WATCH: Israel objects to new ceasefire in Syria; Iran too close to border

PM Netanyahu in the Golan Heights, near the Israeli border with Syria. (Kobi Gideon/GPO)

Jerusalem claims new US/Russian brokered ceasefire deal fails to provide secure Golan border.

By: World Israel News, AP and JNS.org

Israel has voiced sharp objections to a Syrian ceasefire deal because it enables Iranian forces gain a stronghold in areas close to Israel’s borders.

Prime Minister Benjamin Netanyahu had intensively lobbied in Moscow and Washington for the agreement to create a 37-50 mile secure buffer zone between Israel and Syria, apparently to no avail.

“Israel has no objection to a (peace) agreement in Syria, but we are firmly opposed to such an agreement in which Iran and its proxies will be left with a military presence in Syria,” Netanyahu told Russian President Vladimir Putin in May.

Israeli Minister for Regional Cooperation Tzachi Hanegbi said Sunday that the agreement “does not answer Israel’s unequivocal demands that there will be no developments that bring Iranian or Hezbollah forces closer to Israel’s border with Syria in the north.”

The US, Russia and Jordan negotiated the deal designed to  reach a new cease-fire agreement in southern Syria that will create a “de-escalation zone” adjacent to Israel’s border, where Iran and Hezbollah, its terror proxy, will not be allowed to establish themselves.

A joint US-Russian statement on Saturday confirmed the “de-escalation areas” as an interim step toward reducing violence, enforcing cease-fire agreements, facilitating humanitarian aid and setting conditions for the “ultimate political solution” to the civil war in Syria which has ravaged the country for the past six years.

However, Israel is apprehensive of the deal because Iran is allowed to establish itself 7km (4.5 miles) from it northern border,  a distance Jerusalem insists is not satisfactory for its security needs.

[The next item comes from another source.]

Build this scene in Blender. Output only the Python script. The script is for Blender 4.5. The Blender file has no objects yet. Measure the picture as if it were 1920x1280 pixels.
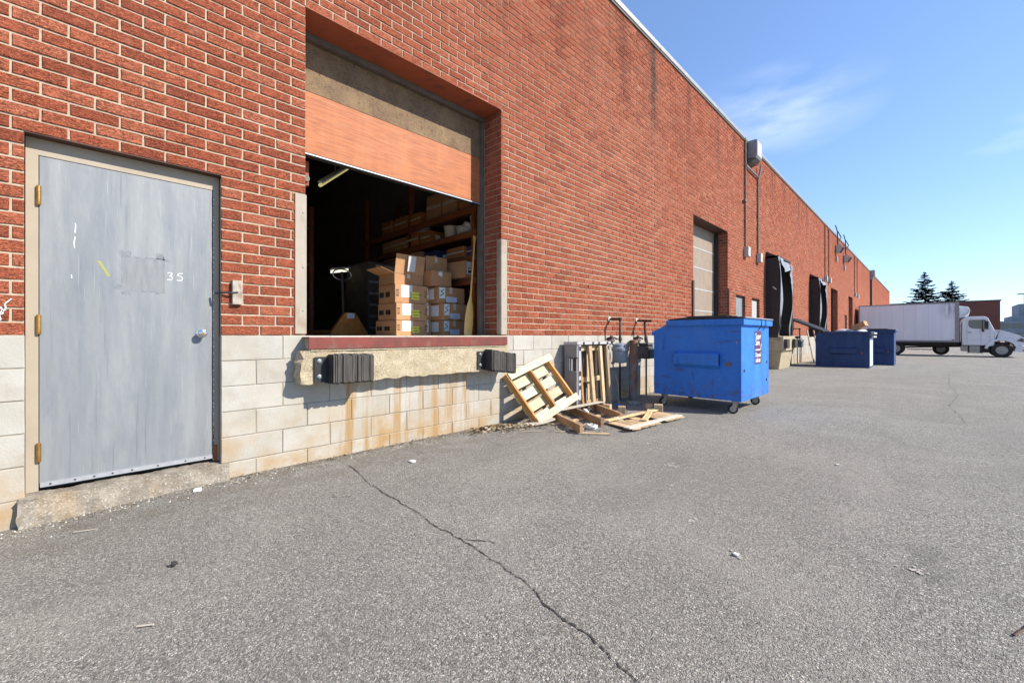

Israeli media quoted a US official as saying that all non-Syrian fighters, including Iranian sponsored forces, would be expelled from the area near Israel’s border and eventually from all of Syria. He did not provide a timetable for the crucial move.

Jordanian government spokesman Mohammad Momani stated that the new cease-fire deal is based on a previous cease-fire that was brokered by the US and Russia in July .

While Israel has refrained from directly intervening in the Syrian conflict, it has carried out strikes against Hezbollah, Syrian and Iranian targets in Syria to neutralize immediate threats to its security.